The lower stretches may be cleaner (probably mainly because fewer people
use them) but healthier and closer to the natural state? It's the lower
stretches (including the private stretches) that have had the fish kills
in recent years due to irrigation usage. There was a heavy kill in the
lower stretches a few years back. And alfalfa fields and grazing cattle
are closer to its natural state?



Wrong places - the first 300 yards or so below the dam are off-limits to the
public, the next 400 yards are public-access (where your aptly-described
"circus" takes place), and then, it's private for quite a distance, and while it
is a ranch, the river itself is about as pristine as anything in the area.



You're right I was thinking of the Delores. But the points are the same.

Any area that is heavily used (which means to me that it is popular
with people) is going to need "maintenance". But that applies to private
as well as as public properties.
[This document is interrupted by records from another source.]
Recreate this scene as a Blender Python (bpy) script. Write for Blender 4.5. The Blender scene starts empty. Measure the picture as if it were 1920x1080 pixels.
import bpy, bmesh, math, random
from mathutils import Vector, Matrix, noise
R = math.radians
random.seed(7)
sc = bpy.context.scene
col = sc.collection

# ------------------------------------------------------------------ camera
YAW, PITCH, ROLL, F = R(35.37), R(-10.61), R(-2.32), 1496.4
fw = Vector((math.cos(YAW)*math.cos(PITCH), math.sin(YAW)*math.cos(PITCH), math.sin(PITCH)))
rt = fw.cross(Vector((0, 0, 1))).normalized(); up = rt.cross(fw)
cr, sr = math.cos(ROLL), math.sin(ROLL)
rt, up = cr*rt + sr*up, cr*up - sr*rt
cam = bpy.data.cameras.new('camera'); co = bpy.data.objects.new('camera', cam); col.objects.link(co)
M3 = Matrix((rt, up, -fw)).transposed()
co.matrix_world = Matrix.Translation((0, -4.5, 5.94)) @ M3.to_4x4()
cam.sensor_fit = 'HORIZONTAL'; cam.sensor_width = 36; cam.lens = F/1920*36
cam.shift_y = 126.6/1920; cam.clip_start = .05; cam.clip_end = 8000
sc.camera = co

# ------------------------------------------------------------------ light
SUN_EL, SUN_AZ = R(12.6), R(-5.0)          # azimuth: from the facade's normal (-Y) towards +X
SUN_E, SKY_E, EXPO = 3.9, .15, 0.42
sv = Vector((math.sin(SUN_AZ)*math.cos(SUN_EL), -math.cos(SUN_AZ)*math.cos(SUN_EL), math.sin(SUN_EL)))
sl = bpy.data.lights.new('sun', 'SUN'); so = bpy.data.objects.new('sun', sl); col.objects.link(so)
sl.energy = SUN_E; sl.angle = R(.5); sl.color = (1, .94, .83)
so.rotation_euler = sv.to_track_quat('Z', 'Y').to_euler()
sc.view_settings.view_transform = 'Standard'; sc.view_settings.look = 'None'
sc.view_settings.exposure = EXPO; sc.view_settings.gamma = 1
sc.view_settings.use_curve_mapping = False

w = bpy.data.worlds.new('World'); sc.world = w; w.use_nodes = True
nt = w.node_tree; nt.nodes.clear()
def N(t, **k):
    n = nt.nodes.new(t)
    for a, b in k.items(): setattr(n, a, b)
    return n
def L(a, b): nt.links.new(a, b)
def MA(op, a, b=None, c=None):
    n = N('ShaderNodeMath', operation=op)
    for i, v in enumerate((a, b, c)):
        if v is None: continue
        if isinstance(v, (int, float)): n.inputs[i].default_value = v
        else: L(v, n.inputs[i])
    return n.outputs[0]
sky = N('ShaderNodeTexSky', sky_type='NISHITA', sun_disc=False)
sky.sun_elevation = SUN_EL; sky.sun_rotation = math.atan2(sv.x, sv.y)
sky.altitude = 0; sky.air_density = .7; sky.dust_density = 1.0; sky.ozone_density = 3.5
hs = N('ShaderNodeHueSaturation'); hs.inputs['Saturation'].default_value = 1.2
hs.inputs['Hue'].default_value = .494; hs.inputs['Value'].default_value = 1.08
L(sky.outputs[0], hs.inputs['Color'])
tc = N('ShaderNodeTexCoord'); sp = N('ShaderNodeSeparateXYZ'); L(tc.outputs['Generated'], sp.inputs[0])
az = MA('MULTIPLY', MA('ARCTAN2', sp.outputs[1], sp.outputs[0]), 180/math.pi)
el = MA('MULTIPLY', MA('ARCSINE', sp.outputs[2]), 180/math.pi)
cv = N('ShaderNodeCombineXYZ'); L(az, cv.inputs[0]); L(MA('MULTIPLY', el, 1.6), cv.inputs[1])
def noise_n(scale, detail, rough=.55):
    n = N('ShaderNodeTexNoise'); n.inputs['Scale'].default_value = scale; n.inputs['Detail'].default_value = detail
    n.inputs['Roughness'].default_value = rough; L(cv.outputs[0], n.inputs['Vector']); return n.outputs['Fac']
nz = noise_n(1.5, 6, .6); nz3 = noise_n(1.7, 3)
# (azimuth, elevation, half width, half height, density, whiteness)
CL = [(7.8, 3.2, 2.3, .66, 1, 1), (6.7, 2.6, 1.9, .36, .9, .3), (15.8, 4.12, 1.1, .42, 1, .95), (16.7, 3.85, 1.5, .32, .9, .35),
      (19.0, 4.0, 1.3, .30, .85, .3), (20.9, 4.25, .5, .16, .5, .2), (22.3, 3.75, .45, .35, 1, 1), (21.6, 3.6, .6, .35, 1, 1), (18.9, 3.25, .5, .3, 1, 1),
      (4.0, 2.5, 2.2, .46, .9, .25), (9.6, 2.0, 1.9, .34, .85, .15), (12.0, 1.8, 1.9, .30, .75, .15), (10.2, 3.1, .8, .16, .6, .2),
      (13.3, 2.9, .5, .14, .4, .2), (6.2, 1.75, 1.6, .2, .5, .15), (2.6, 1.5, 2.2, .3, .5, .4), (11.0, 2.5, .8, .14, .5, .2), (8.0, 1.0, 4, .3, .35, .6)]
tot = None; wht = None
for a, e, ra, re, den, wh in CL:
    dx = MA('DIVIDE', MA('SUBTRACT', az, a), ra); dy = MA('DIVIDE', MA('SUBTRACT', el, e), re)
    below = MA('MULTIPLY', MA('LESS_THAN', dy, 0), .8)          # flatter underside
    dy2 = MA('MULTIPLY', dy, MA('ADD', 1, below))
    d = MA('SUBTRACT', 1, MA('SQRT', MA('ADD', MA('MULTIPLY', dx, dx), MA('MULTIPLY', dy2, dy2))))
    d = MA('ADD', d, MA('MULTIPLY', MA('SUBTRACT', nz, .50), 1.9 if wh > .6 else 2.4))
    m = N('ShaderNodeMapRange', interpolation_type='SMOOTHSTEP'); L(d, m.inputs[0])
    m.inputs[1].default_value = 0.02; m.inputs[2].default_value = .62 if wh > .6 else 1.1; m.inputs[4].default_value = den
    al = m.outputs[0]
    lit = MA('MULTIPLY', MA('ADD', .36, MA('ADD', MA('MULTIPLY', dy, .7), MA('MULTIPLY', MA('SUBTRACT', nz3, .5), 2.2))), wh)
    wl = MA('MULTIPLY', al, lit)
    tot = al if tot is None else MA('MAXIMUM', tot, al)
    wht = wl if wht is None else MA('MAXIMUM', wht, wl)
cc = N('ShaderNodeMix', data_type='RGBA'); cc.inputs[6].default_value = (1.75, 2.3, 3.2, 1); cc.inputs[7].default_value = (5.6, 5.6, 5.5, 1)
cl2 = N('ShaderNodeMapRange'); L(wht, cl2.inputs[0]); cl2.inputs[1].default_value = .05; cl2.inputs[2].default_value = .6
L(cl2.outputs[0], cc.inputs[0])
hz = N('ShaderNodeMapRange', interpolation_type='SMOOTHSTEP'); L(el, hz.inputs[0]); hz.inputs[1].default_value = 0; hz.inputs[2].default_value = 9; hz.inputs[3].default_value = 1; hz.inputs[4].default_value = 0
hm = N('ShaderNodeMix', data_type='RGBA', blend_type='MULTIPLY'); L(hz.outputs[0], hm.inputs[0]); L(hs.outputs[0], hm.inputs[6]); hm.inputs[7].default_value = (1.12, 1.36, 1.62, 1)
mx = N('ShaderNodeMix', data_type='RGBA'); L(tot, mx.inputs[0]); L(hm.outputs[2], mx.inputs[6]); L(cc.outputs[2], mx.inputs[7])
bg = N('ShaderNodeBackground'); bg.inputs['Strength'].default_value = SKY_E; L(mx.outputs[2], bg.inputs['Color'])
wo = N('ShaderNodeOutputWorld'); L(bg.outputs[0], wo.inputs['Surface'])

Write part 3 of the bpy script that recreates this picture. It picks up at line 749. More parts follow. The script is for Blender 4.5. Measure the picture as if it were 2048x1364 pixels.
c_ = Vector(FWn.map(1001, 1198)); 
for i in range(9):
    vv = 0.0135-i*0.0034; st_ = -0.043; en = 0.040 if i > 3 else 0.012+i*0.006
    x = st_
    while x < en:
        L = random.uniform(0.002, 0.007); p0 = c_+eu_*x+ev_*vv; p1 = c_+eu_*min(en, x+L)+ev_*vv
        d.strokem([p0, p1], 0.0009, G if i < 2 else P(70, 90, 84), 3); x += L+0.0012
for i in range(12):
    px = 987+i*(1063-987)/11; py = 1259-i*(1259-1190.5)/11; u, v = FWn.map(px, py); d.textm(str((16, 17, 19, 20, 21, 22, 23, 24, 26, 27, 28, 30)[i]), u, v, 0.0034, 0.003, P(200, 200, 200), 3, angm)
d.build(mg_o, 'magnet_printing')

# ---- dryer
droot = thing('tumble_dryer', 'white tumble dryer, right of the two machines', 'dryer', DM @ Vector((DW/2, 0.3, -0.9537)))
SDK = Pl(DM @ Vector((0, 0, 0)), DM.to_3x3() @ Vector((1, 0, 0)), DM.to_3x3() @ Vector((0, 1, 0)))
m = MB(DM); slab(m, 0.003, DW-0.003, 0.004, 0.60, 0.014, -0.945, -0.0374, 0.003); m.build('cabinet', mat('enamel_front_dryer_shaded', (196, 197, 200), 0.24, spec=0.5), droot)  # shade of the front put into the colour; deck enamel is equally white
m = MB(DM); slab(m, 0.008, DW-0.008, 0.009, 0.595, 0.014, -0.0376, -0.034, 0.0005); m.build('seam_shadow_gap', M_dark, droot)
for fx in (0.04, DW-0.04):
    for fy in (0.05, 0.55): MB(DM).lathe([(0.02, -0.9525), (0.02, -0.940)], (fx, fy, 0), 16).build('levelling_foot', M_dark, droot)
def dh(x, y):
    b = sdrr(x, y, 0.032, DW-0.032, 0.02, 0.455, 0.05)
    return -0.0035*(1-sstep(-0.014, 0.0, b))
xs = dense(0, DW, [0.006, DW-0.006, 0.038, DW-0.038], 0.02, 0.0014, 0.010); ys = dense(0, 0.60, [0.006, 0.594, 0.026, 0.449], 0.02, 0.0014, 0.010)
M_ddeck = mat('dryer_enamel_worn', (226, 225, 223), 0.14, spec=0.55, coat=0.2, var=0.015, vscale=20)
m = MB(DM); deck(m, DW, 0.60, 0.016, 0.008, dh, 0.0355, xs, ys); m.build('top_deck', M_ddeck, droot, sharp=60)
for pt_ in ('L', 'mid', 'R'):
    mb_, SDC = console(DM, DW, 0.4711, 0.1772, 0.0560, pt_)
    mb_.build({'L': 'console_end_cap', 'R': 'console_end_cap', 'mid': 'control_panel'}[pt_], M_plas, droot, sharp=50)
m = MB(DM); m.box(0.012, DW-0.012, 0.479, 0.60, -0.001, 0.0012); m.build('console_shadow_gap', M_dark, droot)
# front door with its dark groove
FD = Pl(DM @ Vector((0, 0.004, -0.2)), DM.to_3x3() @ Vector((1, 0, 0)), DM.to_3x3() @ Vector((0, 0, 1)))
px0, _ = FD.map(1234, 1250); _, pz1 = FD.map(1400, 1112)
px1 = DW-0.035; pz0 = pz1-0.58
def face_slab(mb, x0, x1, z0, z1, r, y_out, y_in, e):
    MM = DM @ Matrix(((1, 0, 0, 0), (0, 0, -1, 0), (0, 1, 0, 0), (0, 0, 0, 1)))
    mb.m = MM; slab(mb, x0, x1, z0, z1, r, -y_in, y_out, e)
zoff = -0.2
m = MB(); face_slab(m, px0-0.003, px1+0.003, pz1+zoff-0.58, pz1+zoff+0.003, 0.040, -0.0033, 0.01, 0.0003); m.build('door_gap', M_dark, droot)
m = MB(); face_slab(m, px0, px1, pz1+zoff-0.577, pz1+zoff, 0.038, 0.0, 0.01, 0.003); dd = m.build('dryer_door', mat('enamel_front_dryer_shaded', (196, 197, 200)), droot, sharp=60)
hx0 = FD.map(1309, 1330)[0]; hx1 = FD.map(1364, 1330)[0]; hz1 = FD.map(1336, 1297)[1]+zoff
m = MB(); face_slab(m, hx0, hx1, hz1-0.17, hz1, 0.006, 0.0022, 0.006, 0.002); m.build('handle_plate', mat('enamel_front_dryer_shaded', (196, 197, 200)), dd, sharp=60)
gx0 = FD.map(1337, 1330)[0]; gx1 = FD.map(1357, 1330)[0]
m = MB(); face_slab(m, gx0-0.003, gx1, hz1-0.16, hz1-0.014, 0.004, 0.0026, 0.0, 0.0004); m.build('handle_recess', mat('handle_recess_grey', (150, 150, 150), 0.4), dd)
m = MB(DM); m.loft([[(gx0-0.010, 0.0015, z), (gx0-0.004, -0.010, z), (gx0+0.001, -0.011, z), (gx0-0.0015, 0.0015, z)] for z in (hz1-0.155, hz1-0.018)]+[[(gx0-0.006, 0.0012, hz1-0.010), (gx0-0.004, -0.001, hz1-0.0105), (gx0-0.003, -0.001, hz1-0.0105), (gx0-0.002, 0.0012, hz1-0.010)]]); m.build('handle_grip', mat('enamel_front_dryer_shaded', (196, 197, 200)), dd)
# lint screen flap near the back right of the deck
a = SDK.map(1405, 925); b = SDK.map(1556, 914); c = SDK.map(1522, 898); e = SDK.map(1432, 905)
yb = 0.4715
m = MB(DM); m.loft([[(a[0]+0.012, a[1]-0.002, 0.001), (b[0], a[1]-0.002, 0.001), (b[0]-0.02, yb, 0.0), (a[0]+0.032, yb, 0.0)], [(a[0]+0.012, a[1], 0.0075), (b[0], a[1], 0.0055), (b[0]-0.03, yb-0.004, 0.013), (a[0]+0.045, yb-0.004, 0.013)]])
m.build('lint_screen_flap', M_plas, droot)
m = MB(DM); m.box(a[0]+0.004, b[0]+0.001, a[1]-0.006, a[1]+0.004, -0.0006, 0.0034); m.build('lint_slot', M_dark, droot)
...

Usage will have an impact. If the
ranch you refer to is "cleaner, healthier, and closer to its natural
state" it's only because less people use it and the owner CHOOSES to
maintain it in this manner and not to develop it. In Colorado, as well
as the other Rocky Mountain states, more and more privately owned tracts
of land, especially along rivers, are being subdivided into communities
of "recreational" homes (which is the right for privately owned land).
Public lands are protected from this, as well as other types of,
development.

Just because something is private DOESN'T mean that that owner is going
to be concerned about the environment as a whole. It's NOT true that the
majority of privately owned land is "cleaner, healthier, and closer to
its natural state" than our public lands.